Question 1018020
i believe this will give you an infinited number of solutions.


your two equations are g = -.1f + 6.9 and f + 10g = 69


take the first equation and put it in a similar form to the second equation as follows:


start with g = -.1f + 6.9
add .1f to both sides of the equation to get .1f + g = 6.9
multiply both sides of this equation by 10 to get f + 10g = 69


your two equations are identical.


the first equation is f + 10g = 69
your second equation is f + 10g = 69


this means you have an infinite number of solutions.


you could also have put both equations in y = mx + b form.
this form is the slope intercept form of the equation of a straight line.
m is the slope and b is the y-intercept.


if the slope is the same and the y-intercept is different, then the lines are parallel and there is no common solution.


if the slope is the same and the y-intercept is the same, then the lines are identical and there is an infinite number of solutions.

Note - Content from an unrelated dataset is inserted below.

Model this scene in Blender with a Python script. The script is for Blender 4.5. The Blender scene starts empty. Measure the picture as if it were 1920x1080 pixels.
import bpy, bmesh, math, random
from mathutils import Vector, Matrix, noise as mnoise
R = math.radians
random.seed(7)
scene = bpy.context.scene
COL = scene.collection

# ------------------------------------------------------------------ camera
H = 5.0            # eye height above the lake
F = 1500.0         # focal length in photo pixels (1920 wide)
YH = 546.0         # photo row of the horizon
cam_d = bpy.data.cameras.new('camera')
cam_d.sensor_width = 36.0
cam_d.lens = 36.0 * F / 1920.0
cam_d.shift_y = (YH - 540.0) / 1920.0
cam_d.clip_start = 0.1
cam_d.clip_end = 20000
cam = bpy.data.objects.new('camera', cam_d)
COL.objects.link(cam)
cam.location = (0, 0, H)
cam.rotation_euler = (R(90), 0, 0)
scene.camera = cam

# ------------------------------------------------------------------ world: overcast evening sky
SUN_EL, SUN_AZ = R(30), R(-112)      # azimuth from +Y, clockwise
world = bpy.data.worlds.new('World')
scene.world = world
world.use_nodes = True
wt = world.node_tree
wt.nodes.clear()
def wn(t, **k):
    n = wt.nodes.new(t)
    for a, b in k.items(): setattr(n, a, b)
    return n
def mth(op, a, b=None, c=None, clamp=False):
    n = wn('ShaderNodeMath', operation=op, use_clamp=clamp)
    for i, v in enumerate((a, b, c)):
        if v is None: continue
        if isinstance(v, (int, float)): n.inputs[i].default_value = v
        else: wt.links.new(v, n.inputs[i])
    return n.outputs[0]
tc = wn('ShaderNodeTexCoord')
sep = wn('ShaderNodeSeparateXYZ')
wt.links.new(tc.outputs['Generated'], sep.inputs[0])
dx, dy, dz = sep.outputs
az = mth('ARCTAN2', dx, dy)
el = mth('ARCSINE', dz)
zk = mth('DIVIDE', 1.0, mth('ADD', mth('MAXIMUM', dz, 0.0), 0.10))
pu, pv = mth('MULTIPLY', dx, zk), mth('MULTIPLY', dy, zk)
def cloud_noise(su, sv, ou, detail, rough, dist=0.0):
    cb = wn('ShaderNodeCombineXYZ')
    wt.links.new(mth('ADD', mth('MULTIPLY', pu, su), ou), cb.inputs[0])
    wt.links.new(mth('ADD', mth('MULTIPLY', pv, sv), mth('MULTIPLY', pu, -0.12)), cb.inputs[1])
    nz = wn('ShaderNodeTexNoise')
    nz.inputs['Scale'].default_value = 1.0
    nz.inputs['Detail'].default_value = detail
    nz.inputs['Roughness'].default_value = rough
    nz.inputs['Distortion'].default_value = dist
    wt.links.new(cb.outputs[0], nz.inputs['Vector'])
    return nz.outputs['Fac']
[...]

you can leave g = -.1f + 6.9 as is, since it is already in y = mx + b form.


start with f + 10g = 69
subtract f from both sides of this equation to get 10g = -f + 69
divide both sides of this equation by 10 to get g = -.1f + 6.9


the equations are identical because their slopes are the same and their y-intercepts are the same.


this means there is an infinite number of solutions that will solve both equations simultaneously.